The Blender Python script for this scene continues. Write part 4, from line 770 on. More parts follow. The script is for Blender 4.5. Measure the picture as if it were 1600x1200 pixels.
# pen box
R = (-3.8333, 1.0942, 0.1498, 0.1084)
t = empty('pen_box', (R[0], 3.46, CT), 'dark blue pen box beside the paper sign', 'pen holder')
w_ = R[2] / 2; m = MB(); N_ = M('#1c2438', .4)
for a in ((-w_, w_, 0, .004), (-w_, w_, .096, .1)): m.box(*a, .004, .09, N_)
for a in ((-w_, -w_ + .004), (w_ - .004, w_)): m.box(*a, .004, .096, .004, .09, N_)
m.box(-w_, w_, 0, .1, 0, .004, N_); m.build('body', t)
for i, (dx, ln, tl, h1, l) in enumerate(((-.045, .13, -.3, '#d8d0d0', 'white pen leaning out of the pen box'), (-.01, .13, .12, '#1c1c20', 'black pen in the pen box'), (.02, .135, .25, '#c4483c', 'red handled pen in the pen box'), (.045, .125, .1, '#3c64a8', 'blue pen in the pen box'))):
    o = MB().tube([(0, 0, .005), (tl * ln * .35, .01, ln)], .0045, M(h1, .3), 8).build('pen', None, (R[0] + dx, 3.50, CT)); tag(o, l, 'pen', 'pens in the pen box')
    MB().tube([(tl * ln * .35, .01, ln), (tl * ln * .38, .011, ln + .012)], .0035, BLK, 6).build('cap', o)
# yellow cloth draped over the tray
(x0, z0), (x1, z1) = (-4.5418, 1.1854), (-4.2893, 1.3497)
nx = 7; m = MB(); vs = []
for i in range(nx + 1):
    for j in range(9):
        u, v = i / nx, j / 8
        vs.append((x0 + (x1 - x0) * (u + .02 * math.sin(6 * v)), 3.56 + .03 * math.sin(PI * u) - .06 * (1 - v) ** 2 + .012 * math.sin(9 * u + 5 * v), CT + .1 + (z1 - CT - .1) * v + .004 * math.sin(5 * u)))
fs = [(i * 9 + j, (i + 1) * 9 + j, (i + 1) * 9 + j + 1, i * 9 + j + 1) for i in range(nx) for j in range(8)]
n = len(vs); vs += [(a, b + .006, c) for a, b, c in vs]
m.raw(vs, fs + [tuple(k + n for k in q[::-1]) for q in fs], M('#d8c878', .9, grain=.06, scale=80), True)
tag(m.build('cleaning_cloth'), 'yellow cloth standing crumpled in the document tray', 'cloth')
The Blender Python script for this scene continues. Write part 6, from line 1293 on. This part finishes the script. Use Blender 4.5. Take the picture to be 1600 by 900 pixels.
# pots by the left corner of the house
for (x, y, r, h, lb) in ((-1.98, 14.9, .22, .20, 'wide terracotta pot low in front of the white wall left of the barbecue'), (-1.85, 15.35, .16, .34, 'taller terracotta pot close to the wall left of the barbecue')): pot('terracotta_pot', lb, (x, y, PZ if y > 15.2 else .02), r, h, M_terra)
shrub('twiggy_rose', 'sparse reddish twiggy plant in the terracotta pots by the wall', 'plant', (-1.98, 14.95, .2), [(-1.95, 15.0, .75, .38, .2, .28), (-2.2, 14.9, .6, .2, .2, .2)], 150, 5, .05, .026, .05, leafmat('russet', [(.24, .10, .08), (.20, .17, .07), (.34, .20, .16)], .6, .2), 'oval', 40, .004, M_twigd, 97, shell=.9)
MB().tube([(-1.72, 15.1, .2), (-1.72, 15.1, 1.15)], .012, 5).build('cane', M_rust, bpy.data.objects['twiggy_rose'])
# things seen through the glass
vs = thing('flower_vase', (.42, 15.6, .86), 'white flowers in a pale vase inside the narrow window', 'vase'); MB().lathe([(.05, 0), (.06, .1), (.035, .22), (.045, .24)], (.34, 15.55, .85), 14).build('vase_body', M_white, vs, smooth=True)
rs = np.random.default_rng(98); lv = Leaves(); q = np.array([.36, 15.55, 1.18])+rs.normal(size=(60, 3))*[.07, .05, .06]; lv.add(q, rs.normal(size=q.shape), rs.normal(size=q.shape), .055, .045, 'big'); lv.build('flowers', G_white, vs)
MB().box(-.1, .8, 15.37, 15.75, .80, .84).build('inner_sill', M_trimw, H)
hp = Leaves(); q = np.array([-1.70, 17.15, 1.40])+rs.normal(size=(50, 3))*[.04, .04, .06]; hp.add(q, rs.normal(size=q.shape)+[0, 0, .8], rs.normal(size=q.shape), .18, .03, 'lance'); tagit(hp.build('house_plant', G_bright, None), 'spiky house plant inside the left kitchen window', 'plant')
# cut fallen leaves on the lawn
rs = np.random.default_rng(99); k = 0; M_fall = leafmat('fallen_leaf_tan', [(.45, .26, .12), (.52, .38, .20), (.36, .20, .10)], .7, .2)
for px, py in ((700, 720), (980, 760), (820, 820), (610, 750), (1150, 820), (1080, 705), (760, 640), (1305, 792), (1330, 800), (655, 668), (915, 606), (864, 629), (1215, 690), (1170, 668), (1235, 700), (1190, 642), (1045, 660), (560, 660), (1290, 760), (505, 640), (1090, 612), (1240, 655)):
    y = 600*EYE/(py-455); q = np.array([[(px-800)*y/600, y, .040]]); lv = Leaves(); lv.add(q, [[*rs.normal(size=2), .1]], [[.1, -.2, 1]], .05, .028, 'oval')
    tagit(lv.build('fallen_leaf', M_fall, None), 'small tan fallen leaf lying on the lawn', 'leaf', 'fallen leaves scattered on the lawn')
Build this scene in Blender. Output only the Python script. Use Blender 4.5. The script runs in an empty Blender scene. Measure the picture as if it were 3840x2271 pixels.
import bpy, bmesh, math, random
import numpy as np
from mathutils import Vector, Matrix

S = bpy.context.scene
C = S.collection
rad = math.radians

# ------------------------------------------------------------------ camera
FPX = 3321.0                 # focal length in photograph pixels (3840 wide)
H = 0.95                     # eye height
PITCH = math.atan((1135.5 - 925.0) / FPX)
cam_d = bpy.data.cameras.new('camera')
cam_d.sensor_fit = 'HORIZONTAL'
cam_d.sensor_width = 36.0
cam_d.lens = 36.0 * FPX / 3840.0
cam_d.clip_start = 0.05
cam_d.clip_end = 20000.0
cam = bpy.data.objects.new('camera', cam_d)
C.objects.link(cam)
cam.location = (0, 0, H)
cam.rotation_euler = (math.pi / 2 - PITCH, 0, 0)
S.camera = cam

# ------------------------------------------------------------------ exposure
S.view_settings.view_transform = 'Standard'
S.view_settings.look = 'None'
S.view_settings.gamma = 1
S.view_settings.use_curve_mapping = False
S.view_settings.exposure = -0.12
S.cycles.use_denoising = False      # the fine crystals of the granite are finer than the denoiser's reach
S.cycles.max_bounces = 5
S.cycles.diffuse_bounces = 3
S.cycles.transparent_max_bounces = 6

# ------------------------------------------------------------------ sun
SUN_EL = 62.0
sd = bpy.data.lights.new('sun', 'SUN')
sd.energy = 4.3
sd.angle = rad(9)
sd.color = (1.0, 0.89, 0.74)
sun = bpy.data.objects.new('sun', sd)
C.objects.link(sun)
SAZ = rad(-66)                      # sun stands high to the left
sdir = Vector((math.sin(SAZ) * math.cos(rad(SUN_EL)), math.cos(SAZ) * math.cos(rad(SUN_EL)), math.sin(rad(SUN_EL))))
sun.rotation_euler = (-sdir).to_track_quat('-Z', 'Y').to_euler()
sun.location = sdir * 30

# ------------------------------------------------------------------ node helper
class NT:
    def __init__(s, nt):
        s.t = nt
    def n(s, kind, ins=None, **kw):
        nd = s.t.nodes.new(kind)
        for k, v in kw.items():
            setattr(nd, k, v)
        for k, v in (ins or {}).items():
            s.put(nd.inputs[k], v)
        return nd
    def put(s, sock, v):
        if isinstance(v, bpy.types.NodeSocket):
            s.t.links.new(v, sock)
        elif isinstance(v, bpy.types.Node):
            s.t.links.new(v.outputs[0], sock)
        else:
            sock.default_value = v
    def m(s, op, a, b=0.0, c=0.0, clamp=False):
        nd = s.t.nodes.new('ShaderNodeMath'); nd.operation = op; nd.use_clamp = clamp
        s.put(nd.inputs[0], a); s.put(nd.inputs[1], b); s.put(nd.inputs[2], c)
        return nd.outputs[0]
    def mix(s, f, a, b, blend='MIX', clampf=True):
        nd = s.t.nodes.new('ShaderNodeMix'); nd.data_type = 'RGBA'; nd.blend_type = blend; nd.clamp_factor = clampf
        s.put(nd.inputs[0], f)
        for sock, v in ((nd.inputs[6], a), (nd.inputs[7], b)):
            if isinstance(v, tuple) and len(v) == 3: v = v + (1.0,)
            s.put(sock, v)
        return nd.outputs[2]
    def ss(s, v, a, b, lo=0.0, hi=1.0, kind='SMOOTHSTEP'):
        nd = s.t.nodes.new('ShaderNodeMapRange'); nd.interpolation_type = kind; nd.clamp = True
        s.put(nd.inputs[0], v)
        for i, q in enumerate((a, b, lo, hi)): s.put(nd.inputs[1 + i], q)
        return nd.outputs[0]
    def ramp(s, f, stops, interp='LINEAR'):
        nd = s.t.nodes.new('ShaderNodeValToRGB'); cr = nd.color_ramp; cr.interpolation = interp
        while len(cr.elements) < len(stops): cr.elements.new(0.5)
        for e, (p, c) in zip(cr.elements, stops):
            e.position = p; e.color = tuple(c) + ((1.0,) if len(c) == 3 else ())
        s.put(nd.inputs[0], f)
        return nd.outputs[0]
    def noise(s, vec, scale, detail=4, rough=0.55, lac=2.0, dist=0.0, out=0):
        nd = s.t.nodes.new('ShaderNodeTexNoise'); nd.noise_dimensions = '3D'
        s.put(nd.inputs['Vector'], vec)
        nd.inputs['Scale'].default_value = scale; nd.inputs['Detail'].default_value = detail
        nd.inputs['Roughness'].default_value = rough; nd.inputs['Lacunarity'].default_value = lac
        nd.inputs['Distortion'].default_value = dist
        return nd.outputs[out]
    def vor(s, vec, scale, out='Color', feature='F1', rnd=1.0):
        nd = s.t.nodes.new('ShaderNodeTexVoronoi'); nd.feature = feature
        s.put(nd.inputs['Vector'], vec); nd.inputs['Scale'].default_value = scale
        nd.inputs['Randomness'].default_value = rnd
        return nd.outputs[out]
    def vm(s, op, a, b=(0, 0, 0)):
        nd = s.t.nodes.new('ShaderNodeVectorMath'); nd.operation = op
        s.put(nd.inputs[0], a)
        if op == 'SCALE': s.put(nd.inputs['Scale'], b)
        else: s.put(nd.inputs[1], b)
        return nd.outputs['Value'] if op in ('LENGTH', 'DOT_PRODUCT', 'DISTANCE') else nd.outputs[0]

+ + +

What you will do ::
Look through the entries above and quote exactly the lines from the line with "Build this scene" to the line with "rad = math.radians", counting both of those lines.

Task response ::
Build this scene in Blender. Output only the Python script. Use Blender 4.5. The script runs in an empty Blender scene. Measure the picture as if it were 3840x2271 pixels.
import bpy, bmesh, math, random
import numpy as np
from mathutils import Vector, Matrix

S = bpy.context.scene
C = S.collection
rad = math.radians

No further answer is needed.